We find ourselves living at a time when change is no longer linear, but epochal. […] Often we approach change as if were a matter of simply putting on new clothes, but remaining exactly as we were before. I think of the enigmatic expression found in a famous Italian novel: “If we want everything to stay the same, then everything has to change” ("The Leopard" by Giuseppe Tomasi di Lampedusa).

NEW PROCESSES, NEW PARADIGMS

We need to initiate processes and not just occupy spaces: […] We must not focus on occupying the spaces where power is exercised, but rather on starting long-run historical processes. […] We need other “maps,” other paradigms, which can help us reposition our ways of thinking and our attitudes. Brothers and sisters, Christendom no longer exists!
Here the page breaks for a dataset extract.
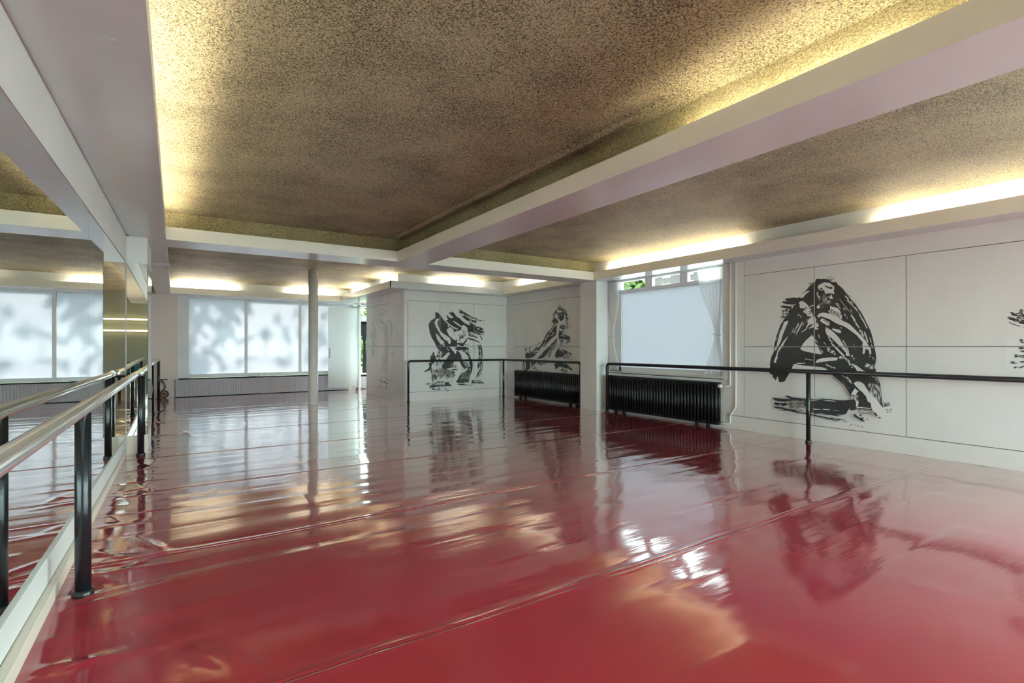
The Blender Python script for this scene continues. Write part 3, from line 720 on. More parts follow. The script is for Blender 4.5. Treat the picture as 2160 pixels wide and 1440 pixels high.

INCORPORATING COMMUNICATION

The Dicastery for Communication has been entrusted with the responsibility of unifying in a new institution the nine bodies that, in various ways and with different tasks, had previously dealt with communications. These were the Pontifical Council for Social Communications, the Holy See Press Office, the Vatican Press, the Vatican Publishing House, L’Osservatore Romano, Vatican Radio, the Vatican Television Centre, the Vatican Internet Service and the Photographic Service. […] All this entails not only a change of culture but also an institutional and personal conversion, in order to pass from operating in self-contained units – which in the best cases had a certain degree of coordination – to working in synergy, in an intrinsically interconnected way.

RIGIDITY, SYNONYM FOR HATRED AND IMBALANCE

There is always the temptation to fall back on the past (also by employing new formulations), because it is more reassuring, familiar, and, to be sure, less conflictual. […] Here, there is a need to be wary of the temptation to rigidity. A rigidity born of the fear of change, which ends up erecting fences and obstacles on the terrain of the common good, turning it into a minefield of incomprehension and hatred. Let us always remember that behind every form of rigidity lies some kind of imbalance. Rigidity and imbalance feed one another in a vicious circle.

CHURCH BEHIND BY TWO HUNDRED YEARS

Cardinal Martini, in his last interview, a few days before his death, said something that should make us think: “The Church is two hundred years behind the times. Why is she not shaken up? Are we afraid? Fear, instead of courage?”